Originally Posted by
nimbus37
Anytime you want to run a question by me, from one dad to another, don't hesitate.
With regards to your question, I could go on and on, but really it comes down to a saying that my wife and I live by. Dont change your lifestyle to conform to your kids needs, teach your kids to be flexible and adapt to your lifestyle.
It was really important that my wife and I didn't become completely different people after we had kids. There was a reason we were together, we liked each other, we liked what each one had as hobbies and we didn't want to lose that. Both of us came from a divorced household and we could see similarities with our parents. Both sets talked about how they grew apart because each was trying to be something they thought the other wanted. My wife and I already had what we wanted. We just wanted to bring children into the relationship. That shouldn't change your personal likes and hobbies. Kids can certainly add to them, but you shouldn't ever stop being who you are for your significant other or your kids.
For example, of course, we both loved to backpack. With kids that is harder, but it doesn't mean we couldn't car camp for a while and get back into backpacking at a later date. Once we knew the kids liked car camping, we did some day trips and then an overnighter, and by the time we had our second child at 2.5 years old, we did a 5 day backpacking trip. Now we knew we couldn't hike very far taking all the stuff you needed for kids, so we opted for an alternative. When you backpack you want to get away from civilization. Easy to do when you can hike 10 miles from your starting point. Well we couldn't do that with kids, so we thought outside the box. We took a trip to an island. South manitou island is off the sleeping bear dunes national lakeshore here in Michigan. We took the ferry, then we walked the 2.5 miles to the campground and setup camp. From there it was like car camping. We were there for 5 days. Best trip we have aver had. With or without kids. Made us realize we could do anything.

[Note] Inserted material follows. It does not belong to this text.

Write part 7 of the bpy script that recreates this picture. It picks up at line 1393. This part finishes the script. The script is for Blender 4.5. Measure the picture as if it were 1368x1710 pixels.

Fast forward to teo years ago and we took a trip to Colorado supporting two runners that did 120 miles in 6 days. Kids came along of course and truly helped out. They knew what they were responsible for and when it was play time. Everyone talks about that trip still too.
Another one is last spring break we went up and hiked the SHT. We did a bed and breakfast as the highs were only in the forties, but we planned well and did day hikes. They loved it. Just keep things manageable for them. We have never expected our kids to do more mileage than their age in a day. I have a 7 and 9 year old. We don't expect my daughter to do more than 7. If we get done and my son wants to do more, we will do another 2-5 miler after lunch. Good dad and son time!
Morale of the story, don't think you can't do anything with your kid. They will adapt. If you make it normal for them they won't know the difference. Truly I don't think my kids even know they could have a say whether they wanted to go or not on a camping trip. But I don't believe they would want to miss out on all the fun.
I should get back to work. PM if you want, or if you don't mind the hijacking, keep posting here in this thread.